PR and Advertising: It’s Not an Either-Or Choice

Public relations and advertising are like peanut butter and chocolate. Each is good on its own, but together you have a real winner. Just talking about it makes us want to go pop open a Peanut Butter Cup. Right this minute.

Since we’re in the PR game, we lean toward public relations as being the more effective – and cost-efficient – member of the pair. But when you combine PR with advertising, you really do multiply your reach and coverage.

The advantage of advertising is that you completely control the message. You craft the ad campaign, buy space in all the appropriate places, and schedule the timing. With PR, you do run the risk of a journalist not conveying your news and your message exactly as you had hoped.

But PR’s advantage is in cost and the value in having a third party (the journalist and the publication) talking about you, rather than you talking about yourself.

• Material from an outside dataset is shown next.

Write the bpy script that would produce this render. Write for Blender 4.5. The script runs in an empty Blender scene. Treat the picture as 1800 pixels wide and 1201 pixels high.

As to cost, an advertisement in the Wall Street Journal will set you back several thousand dollars. If you can get a Wall Street Journal writer to write about you, you get greater impact among your target audience for a tiny fraction of that investment.

Of course, the key word there is “if.” You can’t control whether a writer deems your topic worthy, despite your best efforts at outreach. You do have control via advertising.

There’s also that question of who is saying good things about you. If you tell people “I’m worthy of your attention!” they won’t necessarily believe it. But if someone else – particularly if it’s someone they trust – tells them you’re worthy, it makes a much bigger impression.

The bottom line is that in our view, the ideal approach is a mix of PR and advertising. In addition to the reasons we noted already, there is one other consideration. By advertising in a media outlet, you build up a certain amount of good will, which can be reflected in a greater receptivity to your PR efforts.

We’re not talking about pay-to-play outlets, where you outrightly buy your news coverage. We have no respect for them. But for a lot of media outlets, your advertising support tells them you have confidence in them, and that can end up coming back to you in positive ways when it comes to news coverage.